In Tahoe City, for example, scientists have high-quality thermometer readings going back to 1931, one of the longest-running temperature records in the nation. Mean temperatures there have been climbing steadily since the 1950s, capped recently by a string of "highly unusual," hot summers and warm winters, Redmond said.

" It has not gone below zero for 12 years," he reported last week in San Francisco, at the fall meeting of the American Geophysical Union, the world's largest society for Earth and planetary sciences.

Snow-fed Western rivers provide more evidence. California state hydrologists noticed in the mid-1990s that spring snowmelt was coming earlier and traced the trend back to the 1950s, matching the temperature rise. As a result, the traditional April-to-July runoff that nourishes California crops and cities is becoming more meager as mountain snow melts earlier and snow becomes rain.

"It seems like it's quite a bit less than it used to be in the mid-20th century," said Maurice Roos, chief hydrologist for the California Department of Water Resources. " That is consistent with global warming."

Now winter is turning to spring earlier for mountains across the West.

Dettinger and colleagues examined mountain weather stations and flow records for more than 300 Western rivers. On April 1, the rough transition point from winter storm to snowmelt runoff, they found less snow on average.

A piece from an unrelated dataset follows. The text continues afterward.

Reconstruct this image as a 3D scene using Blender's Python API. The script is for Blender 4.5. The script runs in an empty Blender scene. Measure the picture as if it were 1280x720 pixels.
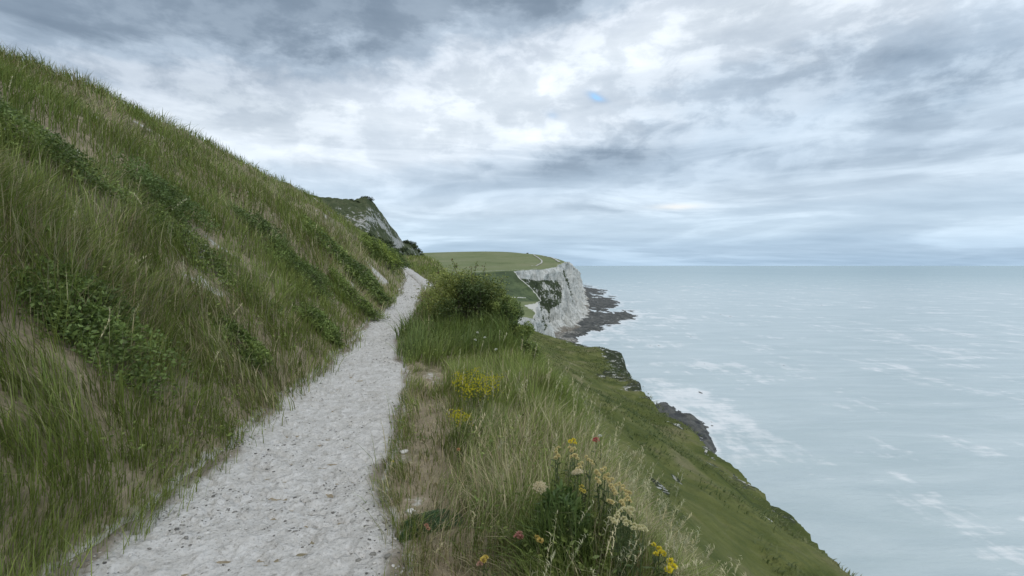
import bpy, math, numpy as np
from math import radians as R
from mathutils import Vector, Matrix

scene = bpy.context.scene
col = scene.collection
rng = np.random.default_rng(7)

# ------------------------------------------------------------------ camera
CAMZ = 1.65
F = 623.0                      # focal length in pixels of the 1280 wide frame
PITCH = math.atan(28.0 / F)
cd = bpy.data.cameras.new('camera')
cam = bpy.data.objects.new('camera', cd)
col.objects.link(cam)
scene.camera = cam
cd.sensor_width = 36.0
cd.lens = 36.0 * F / 1280.0
cd.clip_start = 0.05
cd.clip_end = 200000.0
cam.location = (0, 0, CAMZ)
cam.rotation_euler = (R(90) - PITCH, 0, 0)

# ------------------------------------------------------------------ world, sun, exposure
SUN_EL, SUN_AZ = 48.0, 150.0          # azimuth clockwise from +Y (view direction)
w = bpy.data.worlds.new('World')
scene.world = w
w.use_nodes = True
nt = w.node_tree
nt.nodes.clear()


class NT:
    """tiny helper for node trees"""
    def __init__(s, tree): s.t = tree
    def n(s, typ, **kw):
        nd = s.t.nodes.new(typ)
        for k, v in kw.items(): setattr(nd, k, v)
        return nd
    def put(s, sock, v):
        if hasattr(v, 'is_output') or isinstance(v, bpy.types.NodeSocket): s.t.links.new(v, sock)
        else: sock.default_value = v
    def m(s, op, a, b=0.0, c=None, clamp=False):
        nd = s.n('ShaderNodeMath', operation=op, use_clamp=clamp)
        s.put(nd.inputs[0], a); s.put(nd.inputs[1], b)
        if c is not None: s.put(nd.inputs[2], c)
        return nd.outputs[0]
    def mix(s, f, a, b, blend='MIX'):
        nd = s.n('ShaderNodeMix', data_type='RGBA', blend_type=blend)
        s.put(nd.inputs[0], f)
        s.put(nd.inputs[6], tuple(a) + (1,) if isinstance(a, (tuple, list)) and len(a) == 3 else a)
        s.put(nd.inputs[7], tuple(b) + (1,) if isinstance(b, (tuple, list)) and len(b) == 3 else b)
        return nd.outputs[2]
    def noise(s, vec, scale, detail=4, rough=0.55, dist=0.0, out=0):
        nd = s.n('ShaderNodeTexNoise')
        if vec is not None: s.put(nd.inputs['Vector'], vec)
        nd.inputs['Scale'].default_value = scale; nd.inputs['Detail'].default_value = detail
        nd.inputs['Roughness'].default_value = rough; nd.inputs['Distortion'].default_value = dist
        return nd.outputs[out]
    def ramp(s, f, stops, interp='LINEAR'):
        nd = s.n('ShaderNodeValToRGB')
        s.put(nd.inputs[0], f)
        cr = nd.color_ramp; cr.interpolation = interp
        while len(cr.elements) < len(stops): cr.elements.new(0.5)
        for e, (p, c) in zip(cr.elements, stops):
            e.position = p
            e.color = (c, c, c, 1) if not isinstance(c, (tuple, list)) else tuple(c) + (1,)
        return nd.outputs[0]
    def maprange(s, v, a, b, c=0.0, d=1.0, smooth=True):
        nd = s.n('ShaderNodeMapRange', interpolation_type='SMOOTHSTEP' if smooth else 'LINEAR')
        s.put(nd.inputs[0], v)
        for i, q in enumerate((a, b, c, d)): nd.inputs[1 + i].default_value = q
        return nd.outputs[0]
    def vec(s, x, y, z):
        nd = s.n('ShaderNodeCombineXYZ')
        for i, q in enumerate((x, y, z)): s.put(nd.inputs[i], q)
        return nd.outputs[0]
    def mapping(s, vec, scale=(1, 1, 1), rot=(0, 0, 0), loc=(0, 0, 0)):
        nd = s.n('ShaderNodeMapping')
        s.put(nd.inputs[0], vec); nd.inputs[1].default_value = loc
        nd.inputs[2].default_value = rot; nd.inputs[3].default_value = scale
        return nd.outputs[0]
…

More than three-fourths of the rivers are flush with runoff earlier than in previous decades.

"We can see it in the streams," Dettinger said. "It's an average of nine to 11 days earlier."

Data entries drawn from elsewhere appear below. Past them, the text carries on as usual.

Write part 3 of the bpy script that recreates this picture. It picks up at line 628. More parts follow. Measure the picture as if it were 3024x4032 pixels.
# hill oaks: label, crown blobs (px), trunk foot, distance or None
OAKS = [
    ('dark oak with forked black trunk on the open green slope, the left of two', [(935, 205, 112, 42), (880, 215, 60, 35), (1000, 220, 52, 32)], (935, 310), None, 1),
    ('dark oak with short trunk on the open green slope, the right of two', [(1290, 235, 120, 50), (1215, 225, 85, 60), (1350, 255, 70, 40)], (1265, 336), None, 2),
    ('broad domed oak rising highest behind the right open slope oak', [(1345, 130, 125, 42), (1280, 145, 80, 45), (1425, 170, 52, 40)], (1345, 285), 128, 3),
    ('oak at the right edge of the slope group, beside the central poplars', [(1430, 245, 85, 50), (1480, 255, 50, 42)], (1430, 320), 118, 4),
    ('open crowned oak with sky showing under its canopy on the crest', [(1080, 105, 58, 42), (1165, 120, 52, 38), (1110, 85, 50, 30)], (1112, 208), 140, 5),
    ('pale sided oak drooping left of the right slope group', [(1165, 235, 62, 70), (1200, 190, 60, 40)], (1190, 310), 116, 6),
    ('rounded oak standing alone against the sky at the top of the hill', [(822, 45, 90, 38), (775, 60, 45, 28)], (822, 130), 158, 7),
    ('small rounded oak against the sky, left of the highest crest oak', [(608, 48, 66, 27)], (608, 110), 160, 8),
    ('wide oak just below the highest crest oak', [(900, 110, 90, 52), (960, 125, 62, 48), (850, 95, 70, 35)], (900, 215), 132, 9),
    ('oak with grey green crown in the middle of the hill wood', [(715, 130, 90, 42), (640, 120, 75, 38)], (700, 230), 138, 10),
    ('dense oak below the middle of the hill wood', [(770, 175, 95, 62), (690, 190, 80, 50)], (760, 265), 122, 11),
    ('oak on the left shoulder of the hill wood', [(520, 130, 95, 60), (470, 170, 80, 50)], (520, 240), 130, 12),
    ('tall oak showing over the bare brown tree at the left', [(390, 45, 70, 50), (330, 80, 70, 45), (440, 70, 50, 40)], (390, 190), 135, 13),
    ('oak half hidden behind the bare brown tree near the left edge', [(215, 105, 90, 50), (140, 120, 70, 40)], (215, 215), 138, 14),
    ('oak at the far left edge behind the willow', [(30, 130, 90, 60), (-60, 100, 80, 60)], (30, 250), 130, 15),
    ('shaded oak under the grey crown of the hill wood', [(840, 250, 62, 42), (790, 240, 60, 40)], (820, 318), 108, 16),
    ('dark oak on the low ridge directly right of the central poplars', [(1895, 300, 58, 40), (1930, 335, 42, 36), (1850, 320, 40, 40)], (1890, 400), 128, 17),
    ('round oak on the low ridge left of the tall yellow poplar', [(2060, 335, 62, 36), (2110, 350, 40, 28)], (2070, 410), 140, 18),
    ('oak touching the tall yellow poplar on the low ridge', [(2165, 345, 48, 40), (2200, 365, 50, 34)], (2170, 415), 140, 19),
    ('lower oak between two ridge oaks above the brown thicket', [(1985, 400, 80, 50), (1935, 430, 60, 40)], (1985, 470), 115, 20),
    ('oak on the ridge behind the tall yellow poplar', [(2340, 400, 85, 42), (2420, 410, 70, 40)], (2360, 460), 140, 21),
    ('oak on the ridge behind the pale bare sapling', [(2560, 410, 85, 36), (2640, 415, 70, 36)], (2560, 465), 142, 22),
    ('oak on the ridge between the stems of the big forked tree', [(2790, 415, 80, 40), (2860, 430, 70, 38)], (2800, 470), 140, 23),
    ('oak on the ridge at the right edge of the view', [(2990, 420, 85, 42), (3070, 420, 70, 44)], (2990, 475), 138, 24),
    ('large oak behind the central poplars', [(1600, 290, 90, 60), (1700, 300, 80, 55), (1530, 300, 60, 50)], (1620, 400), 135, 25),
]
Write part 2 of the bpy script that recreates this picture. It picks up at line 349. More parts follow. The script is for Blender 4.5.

The 1-2 degree Celsius rise in temperatures agrees with what scientists project when they add human emissions of greenhouse gases such as carbon dioxide and methane to the chemistry of the Earth's pre-industrial atmosphere in computer simulations and run them forward to the present day.

"Now the (global warming) signal is detected," said Ed Maurer, a hydrologist and civil engineering professor at Santa Clara University. "And it's attributed to the warming, it's not related to El Nino."

Computer simulations of natural changes in climate don't produce the temperatures measured in the West today.

"You can't even come close to reproducing the warming trends for the last 35 years now, unless you include those human influences," Dettinger said.

Looking into the future, the 11 most used simulations vary on what temperatures will be like in 2100, with projected increases ranging from 1.4 to 5.8 degrees Celsius or 2.5 to 10.4 degrees Fahrenheit. Much depends on whether the rate of greenhouse-gas emissions continues to accelerate or is reduced by a global shift to carbon-free energy sources, and on whether oceans and plants can continue to absorb most of the carbon dioxide.

Warming of 1 degree Celsius translates into a 500-foot retreat of Sierra snows up the mountainsides, said Roos of the California Department of Water Resources. At three degrees of warming - roughly in the middle of the climate-change projections for 2100 - Northern California would lose half of the snowpack on which it relies for most of its irrigation and drinking water.

Until California finds more places to store water, water managers could be forced by the earlier runoff to make tough decisions.